CONNEAUT — Electricity at the Conneaut Harbor Marina is the latest casualty in the Port Authority's continuing struggle against this year's high water levels.

"The water is so high that it's gotten into some of our electrical connections, and we want to check everything out to make sure we don't have a safety issue," Harbormaster Denver Spieldenner said.

Water levels have been high all year, to the point where the sandbar in Conneaut Harbor has been cut off from the land. Electricity was cut off to the shed next to the sandbar as well, Spieldenner said.

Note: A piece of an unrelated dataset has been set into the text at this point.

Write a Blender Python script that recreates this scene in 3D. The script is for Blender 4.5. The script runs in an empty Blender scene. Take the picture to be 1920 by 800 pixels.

The Port Authority plans to raise the shed up by about a foot to prevent additional flooding.

Water levels were expected to start falling around the middle of June, according to previous estimates from the Army Corps of Engineers.

Lake Erie's water level was at 574.57 feet on June 13, 31 inches above average, and almost four inches above the record height for the second week of June, said Lauren Schifferle, a civil engineer with the Army Corps of Engineers' Water Management Department.

The lake surpassed May's record water height by three inches.

"If there is a lot of precipitation for the rest of this month and into July, it might take until early July for the levels to begin their decline," Schifferle said. "It's possible that we are at the peak, it's possible that the peak could be three or four weeks out ... unfortunately we won't know until after the levels start to decline."

According to Weather.com, there is a chance of storms for 12 of the next 14 days.

"It's beyond our control. We're doing every day what we can do to make these docks usable. We're raising some of them, and we're constantly fixing water line leaks because of high water levels stretching things where it shouldn't be stretched," Spieldenner said. "We're doing what we can do, and people are pretty understanding of that."